Equinox is a member of the Shareholders’ Gold Council,
launched in 2018 by U.S. hedge fund Paulson & Co. to address high executive
pay, cozy board appointments and value-destroying deals.
Endeavour Mining’s own change-of-control rules provide for
each of its five executives to receive two years’ worth of salary and bonus
upon termination. Van Eck’s Foster said he has previously voted against
Endeavour’s executive compensation, saying it is “above average”.

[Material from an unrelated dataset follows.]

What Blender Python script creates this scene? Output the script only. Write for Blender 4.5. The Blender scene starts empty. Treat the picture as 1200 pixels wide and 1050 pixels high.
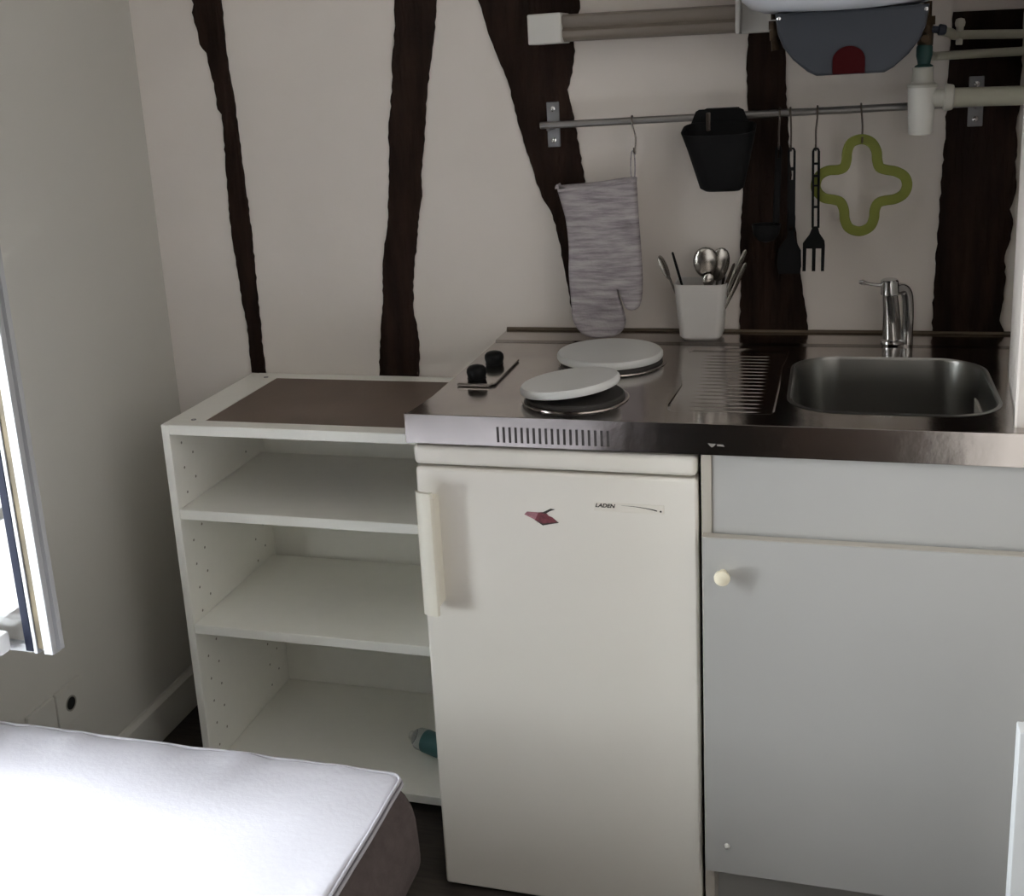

An Endeavour spokesman said: “The Endeavour Board
continually reviews its remuneration policy and takes external advice to ensure
that it is appropriate to the size and complexity of the business, while being
aligned with shareholder interests. We are in regular dialogue with investors
who have consistently approved the policy.”
At Kinross Gold Corp, CEO Paul Rollinson and executive
vice-president Geoffrey Gold are each entitled to three times their annual
salary and bonus, as well as accelerated vesting of equity, if the company is
acquired, filings show.
Executives at Canadian miner TMAC Resources Inc will get
around C$5.9 million – about 2% of the miner’s market capitalisation – if a
takeover by Agnico Eagle Mines Ltd goes through.
That is despite a rough ride for long-term shareholders:
TMAC listed at C$5.75 per share in July 2015, and will be bought by Agnico for
C$2.20 per share.
TMAC CEO Jason Neal declined comment.